== PROBLEM ==
Transcribe the listing verbatim. Do not carry over any pictures.

____________________

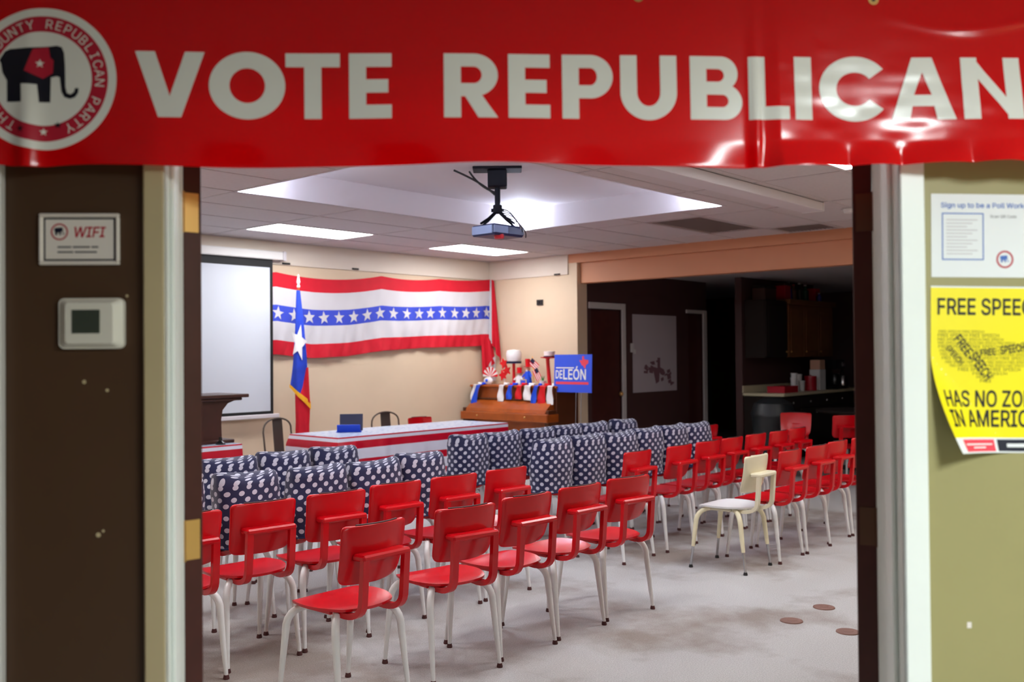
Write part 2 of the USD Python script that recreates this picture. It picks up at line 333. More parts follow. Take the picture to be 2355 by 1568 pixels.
# suspended ceiling: tiles in a metal grid round the lit tray
ce = thing('ceiling', None, None, kind='structure')
obj('deck', cat([bx(X0 - 0.2, XR + 0.2, Y0 - 0.2, YB + 0.15, 3.0, 3.1)]), 'drywall_white', ce, False)
room = sg.Polygon([(X0, YB), (XR, YB), (XR, Y0), (2.75, Y0), (X0, 2.75)]); tray = sg.box(TX0, TY0, TX1, TY1)
GX = [5.22 + 1.22 * k for k in range(-5, 5)]; GY = [7.54 + 0.61 * k for k in range(-13, 4)]
LIGHTS = [(5.22, 7.54), (7.66, 7.54), (5.22, 2.05), (7.66, 1.44), (1.56, 4.49), (2.78, 2.66), (1.56, 7.54)]; VENTS = [(7.66, 4.49), (8.88, 3.88)]  # near-side panels are unseen, added to brighten the floor and chairs
for gx in GX:
    for gy in GY:
        if any(abs(gx - a) < .05 and abs(gy - b) < .05 for a, b in LIGHTS + VENTS): continue
        cell = sg.box(gx + .010, gy + .010, gx + 1.210, gy + .600).intersection(room).difference(tray.buffer(0.02))
        for p in polys(cell):
            if p.area > 0.004: obj('tile', extrude(p, 0.012).apply_translation((0, 0, CZ)), 'ceiling_tile', ce, False)
run = []
for gx in GX: run.append(sg.box(gx - .012, Y0, gx + .012, YB))
for gy in GY: run.append(sg.box(X0, gy - .012, XR, gy + .012))
rg = so.unary_union(run).intersection(room).difference(tray.buffer(0.02))
obj('grid_runner', extrude(rg, 0.012).apply_translation((0, 0, CZ - 0.004)), 'grid_metal', ce, False)
e = 0.03
for m_ in (bx(TX0 - e, TX0, TY0 - e, TY1 + e, CZ - .004, TZ + .03), bx(TX1, TX1 + e, TY0 - e, TY1 + e, CZ - .004, TZ + .03), bx(TX0, TX1, TY0 - e, TY0, CZ - .004, TZ + .03), bx(TX0, TX1, TY1, TY1 + e, CZ - .004, TZ + .03)):
    obj('tray_side', m_, 'drywall_white', ce, False)
obj('tray_top', bx(TX0 - e, TX1 + e, TY0 - e, TY1 + e, TZ, TZ + 0.03), 'drywall_white', ce, False)
for (px, py, w) in ((TX0 + .05, TY1 - .05, 'left'), (TX1 - .05, TY1 - .05, 'far'), (TX1 - .05, TY0 + .05, 'right'), (TX0 + .05, TY0 + .05, 'near')):
    q = thing('corner_lamp', f'small bluish lamp in the {w} corner of the recessed ceiling tray', 'lamp', (px, py, TZ - 0.13))
    obj('lens', trimesh.creation.icosphere(2, 0.03), 'led_puck', q); obj('stem', tube([(0, 0, 0.025), (0, 0, 0.13)], 0.008), 'lamp_frame', q)
for k, (gx, gy) in enumerate(LIGHTS):
    lab = ['lit recessed ceiling panel nearest the white projection screen', 'lit recessed ceiling panel by the far corner, above the piano', 'added unseen lit recessed ceiling panel near the doorway above the aisle', 'added unseen lit recessed ceiling panel over the right-hand chair rows', 'added unseen lit recessed ceiling panel over the left side of the room', 'added unseen lit recessed ceiling panel just inside the doorway', 'lit recessed ceiling panel in the far left corner behind the lectern'][k]
    q = thing('ceiling_light', lab, 'ceiling light', (gx + .61, gy + .305, CZ))
    obj('diffuser', bx(-.575, .575, -.27, .27, 0.0, 0.006), 'lamp_panel', q, False)
    obj('frame', cat([bx(-.598, -.575, -.293, .293, -.004, .03), bx(.575, .598, -.293, .293, -.004, .03), bx(-.575, .575, -.293, -.27, -.004, .03), bx(-.575, .575, .27, .293, -.004, .03)]), 'lamp_frame', q, False)
for k, (gx, gy) in enumerate(VENTS):
    q = thing('ceiling_vent', ['grey louvred return vent in the ceiling right of the projector', 'fainter grey ceiling vent against the peach-lit header beam'][k], 'vent', (gx + .61 if k == 0 else (gx + XR) / 2, gy + .305, CZ))
    hw = .59 if k == 0 else (XR - gx) / 2 - 0.02
    obj('backing', bx(-hw, hw, -.29, .29, .02, .03), 'vent_grey', q, False)
    obj('frame', cat([bx(-hw, -hw + .025, -.29, .29, -.004, .02), bx(hw - .025, hw, -.29, .29, -.004, .02), bx(-hw, hw, -.29, -.265, -.004, .02), bx(-hw, hw, .265, .29, -.004, .02)]), 'grid_metal' if k else 'vent_grey', q, False)
    for i in range(13):
        s_ = bx(-hw + .025, hw - .025, -.012, .012, -.001, .001); s_.apply_transform(trimesh.transformations.rotation_matrix(0.7, (1, 0, 0))); s_.apply_translation((0, -.24 + i * .04, .008)); obj('louvre', s_, 'vent_grey', q, False)
q = thing('ceiling_raceway', 'long off-white raceway box fixed along the ceiling right of the lit tray', 'raceway', (5.6, 3.42, CZ))
obj('housing', bx(-2, 2.05, -.09, .09, -.075, -.005, .004), 'drywall_white', q, False); obj('end_cap', bx(2.05, 2.065, -.095, .095, -.08, -.005, .003), 'lamp_frame', q, False)
q = thing('dome_luminaire', 'small unlit white dome detector on the ceiling near the vent', 'luminaire', (8.2, 3.33, CZ - .004))  # unlit dome standing in for a small ceiling light
obj('base', lathe([(0, -.006), (.07, -.006), (.075, 0), (0, 0)]), 'lamp_frame', q); obj('dome', lathe([(0, -.04), (.045, -.032), (.06, -.006), (0, -.006)]), 'lamp_frame', q)

# dim kitchen side beyond the beam
wk = thing('wall_kitchen', None, None, kind='structure')
obj('panel', cat([bx(XR + 0.2, 9.72, 7.29, 7.4, 0, 2.6), bx(9.72, 10.41, 7.29, 7.4, 2.05, 2.6), bx(10.41, 12.05, 7.29, 7.4, 0, 2.6), bx(12.05, 12.5, 7.29, 7.4, 2.05, 2.6), bx(12.5, 12.56, 7.29, 7.4, 0, 2.6)]), 'dark_brown_paint', wk, False)
obj('panel', bx(12.02, 14.35, 6.42, 6.52, 0, 2.6), 'dark_brown_paint', wk, False)
obj('panel', bx(16.4, 16.5, 2.2, 10, 0, 2.6), 'dark_brown_paint', wk, False); obj('panel', bx(XR + 0.2, 16.5, 2.1, 2.2, 0, 2.6), 'dark_brown_paint', wk, False)
obj('panel', bx(XR + 0.2, 16.5, 9.9, 10, 0, 2.6), 'dark_brown_paint', wk, False)
obj('panel', bx(XR + 0.2, XR + 0.3, 7.4, 10, 0, 2.6), 'dark_brown_paint', wk, False)
struct('ceiling_kitchen', bx(XR + 0.22, 16.5, 2.1, 10, 2.52, 2.6), 'ceiling_tile')
dk = thing('door_3', None, None, kind='structure'); obj('leaf', bx(9.72, 10.37, 7.31, 7.35, 0.01, 2.04, .002), 'dark_wood', dk, False)
obj('door_knob', trimesh.creation.icosphere(2, .03).apply_translation((10.32, 7.26, .95)), 'brass', dk)
obj('casing', cat([bx(10.37, 10.45, 7.265, 7.29, 0, 2.13, .004), bx(9.66, 10.37, 7.266, 7.29, 2.05, 2.13, .004)]), 'grey_trim', dk, False)
d4 = thing('door_4', None, None, kind='structure'); obj('leaf', bx(12.05, 12.46, 7.31, 7.35, .01, 2.04, .002), 'dark_wood', d4, False)
obj('casing', cat([bx(12.44, 12.54, 7.265, 7.29, 0, 2.1, .004), bx(11.98, 12.44, 7.266, 7.29, 2.05, 2.1, .004)]), 'grey_trim', d4, False)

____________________

== FULL SOLUTION ==
Write part 2 of the USD Python script that recreates this picture. It picks up at line 333. More parts follow. Take the picture to be 2355 by 1568 pixels.
# suspended ceiling: tiles in a metal grid round the lit tray
ce = thing('ceiling', None, None, kind='structure')
obj('deck', cat([bx(X0 - 0.2, XR + 0.2, Y0 - 0.2, YB + 0.15, 3.0, 3.1)]), 'drywall_white', ce, False)
room = sg.Polygon([(X0, YB), (XR, YB), (XR, Y0), (2.75, Y0), (X0, 2.75)]); tray = sg.box(TX0, TY0, TX1, TY1)
GX = [5.22 + 1.22 * k for k in range(-5, 5)]; GY = [7.54 + 0.61 * k for k in range(-13, 4)]
LIGHTS = [(5.22, 7.54), (7.66, 7.54), (5.22, 2.05), (7.66, 1.44), (1.56, 4.49), (2.78, 2.66), (1.56, 7.54)]; VENTS = [(7.66, 4.49), (8.88, 3.88)]  # near-side panels are unseen, added to brighten the floor and chairs
for gx in GX:
    for gy in GY:
        if any(abs(gx - a) < .05 and abs(gy - b) < .05 for a, b in LIGHTS + VENTS): continue
        cell = sg.box(gx + .010, gy + .010, gx + 1.210, gy + .600).intersection(room).difference(tray.buffer(0.02))
        for p in polys(cell):
            if p.area > 0.004: obj('tile', extrude(p, 0.012).apply_translation((0, 0, CZ)), 'ceiling_tile', ce, False)
run = []
for gx in GX: run.append(sg.box(gx - .012, Y0, gx + .012, YB))
for gy in GY: run.append(sg.box(X0, gy - .012, XR, gy + .012))
rg = so.unary_union(run).intersection(room).difference(tray.buffer(0.02))
obj('grid_runner', extrude(rg, 0.012).apply_translation((0, 0, CZ - 0.004)), 'grid_metal', ce, False)
e = 0.03
for m_ in (bx(TX0 - e, TX0, TY0 - e, TY1 + e, CZ - .004, TZ + .03), bx(TX1, TX1 + e, TY0 - e, TY1 + e, CZ - .004, TZ + .03), bx(TX0, TX1, TY0 - e, TY0, CZ - .004, TZ + .03), bx(TX0, TX1, TY1, TY1 + e, CZ - .004, TZ + .03)):
    obj('tray_side', m_, 'drywall_white', ce, False)
obj('tray_top', bx(TX0 - e, TX1 + e, TY0 - e, TY1 + e, TZ, TZ + 0.03), 'drywall_white', ce, False)
for (px, py, w) in ((TX0 + .05, TY1 - .05, 'left'), (TX1 - .05, TY1 - .05, 'far'), (TX1 - .05, TY0 + .05, 'right'), (TX0 + .05, TY0 + .05, 'near')):
    q = thing('corner_lamp', f'small bluish lamp in the {w} corner of the recessed ceiling tray', 'lamp', (px, py, TZ - 0.13))
    obj('lens', trimesh.creation.icosphere(2, 0.03), 'led_puck', q); obj('stem', tube([(0, 0, 0.025), (0, 0, 0.13)], 0.008), 'lamp_frame', q)
for k, (gx, gy) in enumerate(LIGHTS):
    lab = ['lit recessed ceiling panel nearest the white projection screen', 'lit recessed ceiling panel by the far corner, above the piano', 'added unseen lit recessed ceiling panel near the doorway above the aisle', 'added unseen lit recessed ceiling panel over the right-hand chair rows', 'added unseen lit recessed ceiling panel over the left side of the room', 'added unseen lit recessed ceiling panel just inside the doorway', 'lit recessed ceiling panel in the far left corner behind the lectern'][k]
    q = thing('ceiling_light', lab, 'ceiling light', (gx + .61, gy + .305, CZ))
    obj('diffuser', bx(-.575, .575, -.27, .27, 0.0, 0.006), 'lamp_panel', q, False)
    obj('frame', cat([bx(-.598, -.575, -.293, .293, -.004, .03), bx(.575, .598, -.293, .293, -.004, .03), bx(-.575, .575, -.293, -.27, -.004, .03), bx(-.575, .575, .27, .293, -.004, .03)]), 'lamp_frame', q, False)
for k, (gx, gy) in enumerate(VENTS):
    q = thing('ceiling_vent', ['grey louvred return vent in the ceiling right of the projector', 'fainter grey ceiling vent against the peach-lit header beam'][k], 'vent', (gx + .61 if k == 0 else (gx + XR) / 2, gy + .305, CZ))
    hw = .59 if k == 0 else (XR - gx) / 2 - 0.02
    obj('backing', bx(-hw, hw, -.29, .29, .02, .03), 'vent_grey', q, False)
    obj('frame', cat([bx(-hw, -hw + .025, -.29, .29, -.004, .02), bx(hw - .025, hw, -.29, .29, -.004, .02), bx(-hw, hw, -.29, -.265, -.004, .02), bx(-hw, hw, .265, .29, -.004, .02)]), 'grid_metal' if k else 'vent_grey', q, False)
    for i in range(13):
        s_ = bx(-hw + .025, hw - .025, -.012, .012, -.001, .001); s_.apply_transform(trimesh.transformations.rotation_matrix(0.7, (1, 0, 0))); s_.apply_translation((0, -.24 + i * .04, .008)); obj('louvre', s_, 'vent_grey', q, False)
q = thing('ceiling_raceway', 'long off-white raceway box fixed along the ceiling right of the lit tray', 'raceway', (5.6, 3.42, CZ))
obj('housing', bx(-2, 2.05, -.09, .09, -.075, -.005, .004), 'drywall_white', q, False); obj('end_cap', bx(2.05, 2.065, -.095, .095, -.08, -.005, .003), 'lamp_frame', q, False)
q = thing('dome_luminaire', 'small unlit white dome detector on the ceiling near the vent', 'luminaire', (8.2, 3.33, CZ - .004))  # unlit dome standing in for a small ceiling light
obj('base', lathe([(0, -.006), (.07, -.006), (.075, 0), (0, 0)]), 'lamp_frame', q); obj('dome', lathe([(0, -.04), (.045, -.032), (.06, -.006), (0, -.006)]), 'lamp_frame', q)

# dim kitchen side beyond the beam
wk = thing('wall_kitchen', None, None, kind='structure')
obj('panel', cat([bx(XR + 0.2, 9.72, 7.29, 7.4, 0, 2.6), bx(9.72, 10.41, 7.29, 7.4, 2.05, 2.6), bx(10.41, 12.05, 7.29, 7.4, 0, 2.6), bx(12.05, 12.5, 7.29, 7.4, 2.05, 2.6), bx(12.5, 12.56, 7.29, 7.4, 0, 2.6)]), 'dark_brown_paint', wk, False)
obj('panel', bx(12.02, 14.35, 6.42, 6.52, 0, 2.6), 'dark_brown_paint', wk, False)
obj('panel', bx(16.4, 16.5, 2.2, 10, 0, 2.6), 'dark_brown_paint', wk, False); obj('panel', bx(XR + 0.2, 16.5, 2.1, 2.2, 0, 2.6), 'dark_brown_paint', wk, False)
obj('panel', bx(XR + 0.2, 16.5, 9.9, 10, 0, 2.6), 'dark_brown_paint', wk, False)
obj('panel', bx(XR + 0.2, XR + 0.3, 7.4, 10, 0, 2.6), 'dark_brown_paint', wk, False)
struct('ceiling_kitchen', bx(XR + 0.22, 16.5, 2.1, 10, 2.52, 2.6), 'ceiling_tile')
dk = thing('door_3', None, None, kind='structure'); obj('leaf', bx(9.72, 10.37, 7.31, 7.35, 0.01, 2.04, .002), 'dark_wood', dk, False)
obj('door_knob', trimesh.creation.icosphere(2, .03).apply_translation((10.32, 7.26, .95)), 'brass', dk)
obj('casing', cat([bx(10.37, 10.45, 7.265, 7.29, 0, 2.13, .004), bx(9.66, 10.37, 7.266, 7.29, 2.05, 2.13, .004)]), 'grey_trim', dk, False)
d4 = thing('door_4', None, None, kind='structure'); obj('leaf', bx(12.05, 12.46, 7.31, 7.35, .01, 2.04, .002), 'dark_wood', d4, False)
obj('casing', cat([bx(12.44, 12.54, 7.265, 7.29, 0, 2.1, .004), bx(11.98, 12.44, 7.266, 7.29, 2.05, 2.1, .004)]), 'grey_trim', d4, False)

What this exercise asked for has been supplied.